┌─ DATA LINES

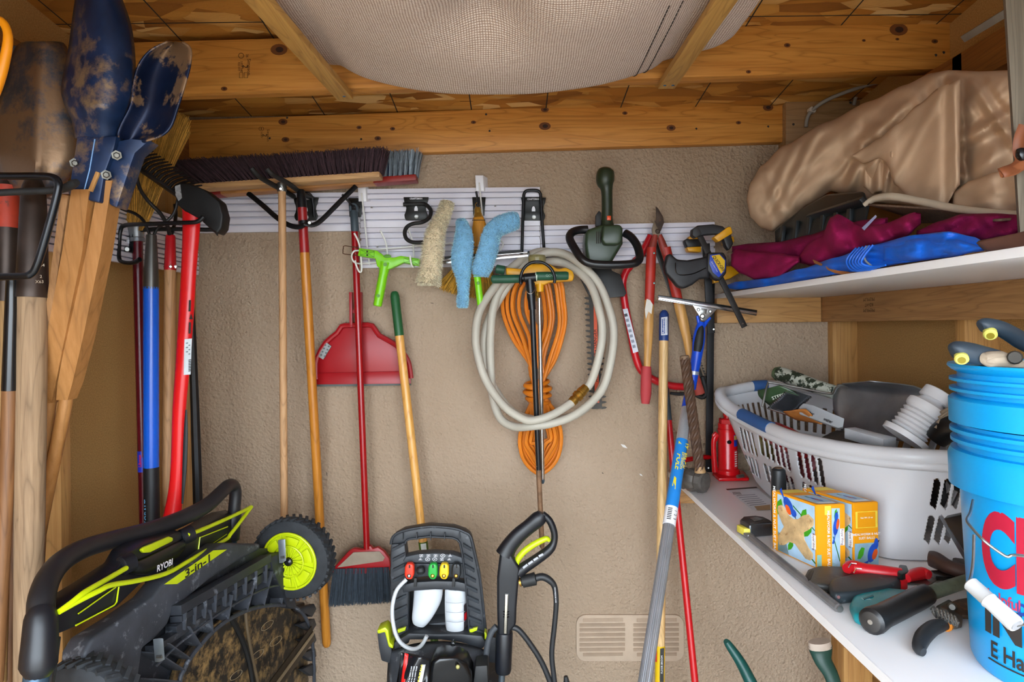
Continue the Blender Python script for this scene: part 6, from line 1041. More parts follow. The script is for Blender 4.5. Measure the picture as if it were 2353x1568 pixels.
    q([(.05, .05), (.24, .05), (.24, .95), (.05, .95)], YL, 0); q([(.42, .12), (.95, .12), (.95, .88), (.42, .88)], SKY, 0); bird(q, .68, .5, .2, .2); leaf(q, .48, .4, .14, .6); q([(.86, .2), (.94, .2), (.94, .8), (.86, .8)], WH, 1)
    return t
h = .141
suet('yellow suet box with a cut-out window beside the laundry basket', V((.619, 1.567, LT + .0005)), V((.664, 1.434, LT + .0005)), V((.730, 1.439, LT + .0005)), h, 0)
suet('second yellow suet box pressed against the basket wall', V((.700, 1.585, LT + .0005)), V((.752, 1.446, LT + .0005)), V((.812, 1.455, LT + .0005)), h, 1)
# --- dark grip standing behind the boxes, tape, chisel
t = T('upright_grip', 'black rubber tool grip standing up behind the suet box', 'tool grip', SP(1790, 1150)); c = P(1789, 1076, 1.72); lathe('grip', V((c.x, c.y, LT + .001)), c, [(0, .019), (.6, .0195), (.9, .0185), (.97, .017), (1, .012)], M('1b2024', .45, var=.15, sc=40), t, 18); lathe('end_wood', c - up * .001, c + up * .0015, [(0, .011), (1, .010)], M('5a4028', .8), t, 14)
t = T('tape_measure', 'chrome and black tape measure with yellow tape beside the chisel', 'tape measure', SP(1740, 1235)); o3 = SP(1722, 1238); ex = V((.055, .012, 0)); ey = V((-.012, .055, 0)); sh_ = [(0, 0), (1.25, 0), (1.3, .25), (1.3, .8), (1.0, 1.1), (.3, 1.1), (0, .8)]
slab('case', [V((o3.x, o3.y, LT + .001)) + ex * u + ey * v for u, v in sh_], V((0, 0, .034)), M('5a5d60', .25, .8, var=.15), t, .006, seg=3); slab('top_plate', [V((o3.x, o3.y, LT + .034)) + ex * (u * .85 + .1) + ey * (v * .85 + .08) for u, v in sh_], V((0, 0, .004)), M('2c2420', .45, var=.3, sc=40), t, .002)
slab('tape', [V((o3.x, o3.y, LT + .006)) + ex * u + ey * v for u, v in ((-.2, .1), (.1, .0), (.1, .8), (-.2, .7))], V((0, 0, .018)), M('d8c84a', .5), t, .002); slab('belt_clip', [V((o3.x, o3.y, LT + .038)) + ex * u + ey * v for u, v in ((.4, .2), (.9, .3), (.85, .7), (.45, .65))], V((0, 0, .0025)), STEEL, t, .001)
t = T('cold_chisel', 'long steel cold chisel lying along the shelf edge', 'chisel', SP(1820, 1320)); CHS = M('7a7a7c', .35, .35, var=.3, sc=20); A, B = SP(1930, 1400, LT + .0085), SP(1726, 1236, LT + .0085)
lathe('shank', A, B, [(0, .0065), (.01, .0085), (1, .0085)], CHS, t, 8, smooth=20); ds = (B - A).normalized(); sd = ds.cross(up); slab('blade', [B + sd * .0085 - up * .004, B - sd * .0085 - up * .004, B - sd * .0105 + ds * .07 - up * .007, B + sd * .0105 + ds * .07 - up * .007], up * .011, CHS, t, .002); lathe('struck_end', A - ds * .0015, A, [(0, .006), (1, .0066)], M('8f8e8c', .3, .9), t, 14)
text('lettering', 'TOOL STEEL', A.lerp(B, .36) + up * .0087, B - A, sd, .007, M('a8a8a8', .5), t)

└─

* _OBJECTIVE_
Give the data again exactly as written, with all pictures left out.

* _EXERCISE RESPONSE_
Continue the Blender Python script for this scene: part 6, from line 1041. More parts follow. The script is for Blender 4.5. Measure the picture as if it were 2353x1568 pixels.
    q([(.05, .05), (.24, .05), (.24, .95), (.05, .95)], YL, 0); q([(.42, .12), (.95, .12), (.95, .88), (.42, .88)], SKY, 0); bird(q, .68, .5, .2, .2); leaf(q, .48, .4, .14, .6); q([(.86, .2), (.94, .2), (.94, .8), (.86, .8)], WH, 1)
    return t
h = .141
suet('yellow suet box with a cut-out window beside the laundry basket', V((.619, 1.567, LT + .0005)), V((.664, 1.434, LT + .0005)), V((.730, 1.439, LT + .0005)), h, 0)
suet('second yellow suet box pressed against the basket wall', V((.700, 1.585, LT + .0005)), V((.752, 1.446, LT + .0005)), V((.812, 1.455, LT + .0005)), h, 1)
# --- dark grip standing behind the boxes, tape, chisel
t = T('upright_grip', 'black rubber tool grip standing up behind the suet box', 'tool grip', SP(1790, 1150)); c = P(1789, 1076, 1.72); lathe('grip', V((c.x, c.y, LT + .001)), c, [(0, .019), (.6, .0195), (.9, .0185), (.97, .017), (1, .012)], M('1b2024', .45, var=.15, sc=40), t, 18); lathe('end_wood', c - up * .001, c + up * .0015, [(0, .011), (1, .010)], M('5a4028', .8), t, 14)
t = T('tape_measure', 'chrome and black tape measure with yellow tape beside the chisel', 'tape measure', SP(1740, 1235)); o3 = SP(1722, 1238); ex = V((.055, .012, 0)); ey = V((-.012, .055, 0)); sh_ = [(0, 0), (1.25, 0), (1.3, .25), (1.3, .8), (1.0, 1.1), (.3, 1.1), (0, .8)]
slab('case', [V((o3.x, o3.y, LT + .001)) + ex * u + ey * v for u, v in sh_], V((0, 0, .034)), M('5a5d60', .25, .8, var=.15), t, .006, seg=3); slab('top_plate', [V((o3.x, o3.y, LT + .034)) + ex * (u * .85 + .1) + ey * (v * .85 + .08) for u, v in sh_], V((0, 0, .004)), M('2c2420', .45, var=.3, sc=40), t, .002)
slab('tape', [V((o3.x, o3.y, LT + .006)) + ex * u + ey * v for u, v in ((-.2, .1), (.1, .0), (.1, .8), (-.2, .7))], V((0, 0, .018)), M('d8c84a', .5), t, .002); slab('belt_clip', [V((o3.x, o3.y, LT + .038)) + ex * u + ey * v for u, v in ((.4, .2), (.9, .3), (.85, .7), (.45, .65))], V((0, 0, .0025)), STEEL, t, .001)
t = T('cold_chisel', 'long steel cold chisel lying along the shelf edge', 'chisel', SP(1820, 1320)); CHS = M('7a7a7c', .35, .35, var=.3, sc=20); A, B = SP(1930, 1400, LT + .0085), SP(1726, 1236, LT + .0085)
lathe('shank', A, B, [(0, .0065), (.01, .0085), (1, .0085)], CHS, t, 8, smooth=20); ds = (B - A).normalized(); sd = ds.cross(up); slab('blade', [B + sd * .0085 - up * .004, B - sd * .0085 - up * .004, B - sd * .0105 + ds * .07 - up * .007, B + sd * .0105 + ds * .07 - up * .007], up * .011, CHS, t, .002); lathe('struck_end', A - ds * .0015, A, [(0, .006), (1, .0066)], M('8f8e8c', .3, .9), t, 14)
text('lettering', 'TOOL STEEL', A.lerp(B, .36) + up * .0087, B - A, sd, .007, M('a8a8a8', .5), t)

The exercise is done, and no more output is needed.